Avoid These House Property Development Budget Breakers: Decisions & Elements of a Flip that Destroy the Best Financial Plan

It is said that the road to hell is paved with good intentions. Any real estate investor who has had a flip go bad and watched helplessly as the budget spiraled out of control can attest that this adage holds many truths. The reality is that although there are situations that an investor cannot control such as bad weather that delays a project, and unforeseen damage that is uncovered during the demolition phase; the hard truth is that in every other situation, a budget can be controlled with a little diligence and a lot of self control.

There are 101 or more reasons that a budget can go awry. However, there are a few common reasons that many inexperienced house flippers fall into that balloons the project budget and erodes the profit margin.

Overbudget and Underspend

Creating a credible financial plan for any house flip in the first place is the surest way not to go over budget. Many novice investors under budget and then over spend on a project. Getting this step right does take practice and comes with experience dealing with suppliers, contractors and home supply stores.
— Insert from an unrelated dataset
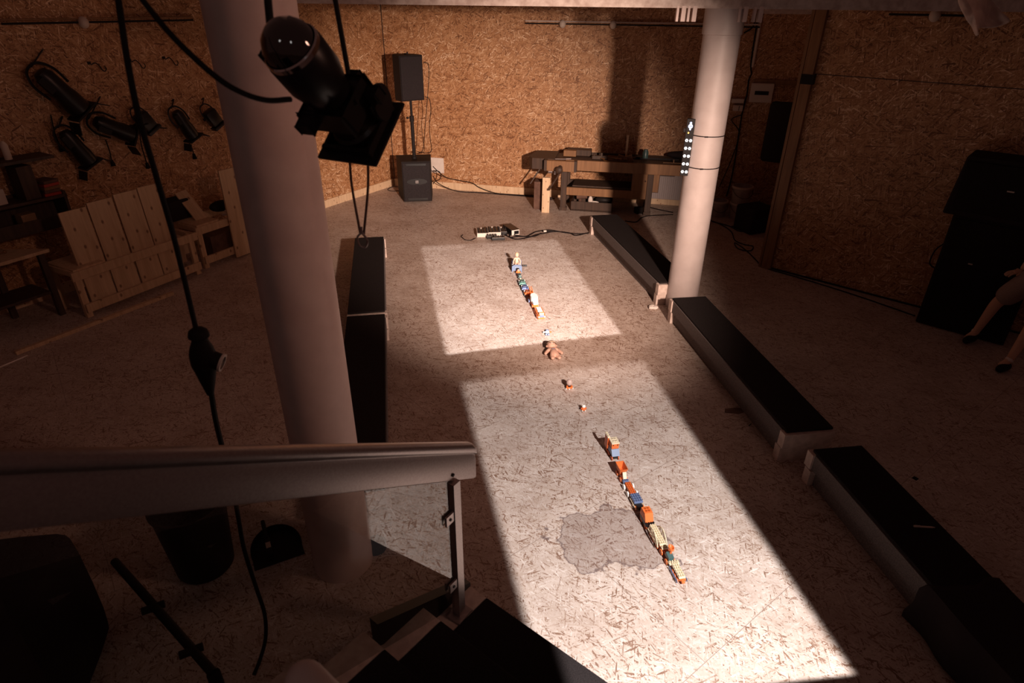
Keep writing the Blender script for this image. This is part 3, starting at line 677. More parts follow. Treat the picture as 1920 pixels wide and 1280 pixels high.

With the frequency of properties purchased, a good investor will negotiate volume discounts to save money.

It is important to research each step of the project and cost all materials ahead of time and then stick with those figures. Subcontractor work should be in writing, with each contractor providing a written quote of all charges. Use a detailed checklist that outlines all materials needed and the work required, creating a realistic budget. A novice flipper with a small budget must work twice as hard to stay on track.

Know the Neighbourhood and Purchase Accordingly

Contrary to what the popular property flip shows on television imply, it is not necessary to always purchase high end materials and appliances. Keep the quality of the materials in line with the value of the property. In other words, a home that will resale for $150,000 in a middle class neighbour hood does not need granite countertops and a whirlpool bathtub because the local market will not support it on resale. This is also an excellent way to either stay on budget or come in under budget. In this kitchen example, quality laminate or tile will work just as well, and aesthetically still give the desired result.

Repurpose Instead of Replace

Often times, it will suffice to resurface bathroom fixtures and fittings instead of replacing them. Every house does not need a new bath tub, vanity and toilet. A bright, clean resurfaced look will give the same effect as new. Similarly, in the kitchen it is not always appropriate or cost effective to rip out the cabinets and replace them with new, custom made or high end cupboards. Sand down the existing cabinetry, refinish with paint or stain, and update the look with trendy new hardware.

Always Stick to the Flip Project Budget

Never switch gears part way through the flip. One of the costly errors that investors make is deciding to upgrade appliances, carpets, or even putting on an addition half way through the project. If it was not in the budget at the beginning of the project, then it is certainly not in the budget now. Remember that the property is being flipped to realise a profit.

Not all upgrades and additions will be repaid. In fact, it is common knowledge that the majority of money is made in the tangible assets that buyers can see and relate to – a great kitchen, a well appointed bathroom, or a spacious master bedroom. Do what is needed to make the house wonderful but don’t go overboard. All the extras erode the budget and guarantee that any profit margin will be slim to none.